Editor Charles H. Smith's Note: Third party rendering of words Wallace offered in discussion of a paper on North Peru by Don Antonio Raimondy read at the Royal Geographical Society meeting of 8 February 1864, and later printed in the Society's Proceedings series. Original pagination indicated within double brackets. To link directly to this page, connect with: http://people.wku.edu/charles.smith/wallace/S091.htm

    [[p. 61]] Mr. Wallace said he went about a thousand miles up the Amazon and ascended the Rio Negro. During the four years he spent there, he acquired all the information he could respecting the country. The surface is covered with the largest unbroken forest in the world; it is the great physical feature of South America. At the mouth of the Amazon the forest extends only a few hundred miles into the interior, and then you get to the mountainous district of Brazil and Guiana, which is partly open country mixed with wood. Farther up the river an enormous plain opens out north and south, extending to the foot of the Andes, entirely covered with forest. The forest is of such [[p. 62]] extent that countries like England, France, Spain, and Germany might be thrown down in different parts of it, and they would be absolutely lost there--you might travel about for years and never hit upon them. It is an interesting problem to ascertain why it should cease so abruptly to the north and to the south.
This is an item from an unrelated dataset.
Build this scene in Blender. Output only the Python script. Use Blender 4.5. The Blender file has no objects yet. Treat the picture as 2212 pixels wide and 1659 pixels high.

To the north you come at once to the open grassy plains on the Orinoco, and to the south you come to similar open plains on the Paranà. The river is also equally note-worthy from its enormous extent and the isolation of those nations that dwell in the interior. The people, the greater part of them, are utterly ignorant of any other country but their own except by vague report. All their ideas of geography are connected with this river; the position of other countries is conceived of as either on one side of the river or the other. Even comparatively educated people, Brazilians and Spaniards, who have been born and educated there, in questioning him about France and England, have asked on which side of the river they are situated. They imagine that the Amazon river flows all round the world, and that every country must be situated on one side or the other.